Error analysis of bit-flip qubits under random telegraph noise for low and high temperature measurement application

Abstract: Achieving small error for qubit gate operations under random telegraph noise (RTN) is of great interest for potential applications in quantum computing and quantum error correction. I calculate the error generated in the qubit driven by $\pi$, CORPSE, SCORPSE, symmetric and asymmetric pulses in presence of RTN. For a special case when pulse acts in x-direction and RTN in z-direction, I find that for small value of noise correlation time, $\pi$-pulse has small error among all the other pulses. For large value of noise correlation time, possibly white noise, symmetric pulse generates small error for small energy amplitudes of noise strength, whereas CORPSE pulse has small error for large energy amplitudes of noise strength.

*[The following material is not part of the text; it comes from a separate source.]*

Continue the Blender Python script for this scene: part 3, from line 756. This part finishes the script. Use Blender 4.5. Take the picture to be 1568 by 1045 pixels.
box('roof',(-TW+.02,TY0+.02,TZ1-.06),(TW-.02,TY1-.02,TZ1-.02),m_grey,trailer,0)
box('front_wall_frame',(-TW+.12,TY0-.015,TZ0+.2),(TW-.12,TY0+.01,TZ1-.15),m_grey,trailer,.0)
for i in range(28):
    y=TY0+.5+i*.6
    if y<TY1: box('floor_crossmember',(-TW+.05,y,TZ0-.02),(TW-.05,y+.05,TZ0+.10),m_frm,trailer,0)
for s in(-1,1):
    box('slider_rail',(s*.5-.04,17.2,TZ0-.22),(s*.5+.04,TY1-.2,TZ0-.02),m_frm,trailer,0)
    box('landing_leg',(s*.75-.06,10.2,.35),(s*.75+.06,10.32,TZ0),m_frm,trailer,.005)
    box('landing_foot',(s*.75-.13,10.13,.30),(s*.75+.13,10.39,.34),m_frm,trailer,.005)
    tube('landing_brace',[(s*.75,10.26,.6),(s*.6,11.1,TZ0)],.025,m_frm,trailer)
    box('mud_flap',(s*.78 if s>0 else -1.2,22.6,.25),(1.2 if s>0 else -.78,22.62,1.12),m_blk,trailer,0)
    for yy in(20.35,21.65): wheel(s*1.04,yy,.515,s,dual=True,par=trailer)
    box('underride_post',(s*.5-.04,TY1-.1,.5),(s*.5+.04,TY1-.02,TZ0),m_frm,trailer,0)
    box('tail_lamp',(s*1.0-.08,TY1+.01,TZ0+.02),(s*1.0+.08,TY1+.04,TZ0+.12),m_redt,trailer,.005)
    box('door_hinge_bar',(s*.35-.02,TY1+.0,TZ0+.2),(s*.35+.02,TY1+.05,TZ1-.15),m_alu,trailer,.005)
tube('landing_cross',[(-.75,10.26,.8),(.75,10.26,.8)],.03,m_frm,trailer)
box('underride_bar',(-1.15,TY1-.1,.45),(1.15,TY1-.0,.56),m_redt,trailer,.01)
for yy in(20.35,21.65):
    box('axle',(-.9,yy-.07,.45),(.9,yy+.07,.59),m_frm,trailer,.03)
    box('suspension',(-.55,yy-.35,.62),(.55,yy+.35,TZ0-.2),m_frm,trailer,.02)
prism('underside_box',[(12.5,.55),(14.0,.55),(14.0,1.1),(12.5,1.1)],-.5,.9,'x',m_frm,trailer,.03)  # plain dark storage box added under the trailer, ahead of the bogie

For the pulses acting in all the three directions, several pulse sequences were identified that generate small error in presence of small and large strength of energy amplitudes of RTN. More precisely, when $\pi$ pulse acts in x direction, CORPSE pulse acts in y direction and SCORPSE pulse acts in z-direction then such pulse sequences induces small error and may consider for better candidate in implementing of bit-flip quantum error correction. Error analysis of small energy amplitudes of RTN may be useful for low temperature measurements, whereas error analysis of large energy amplitudes of RTN may be useful for room temperature measurements of quantum error correction codes.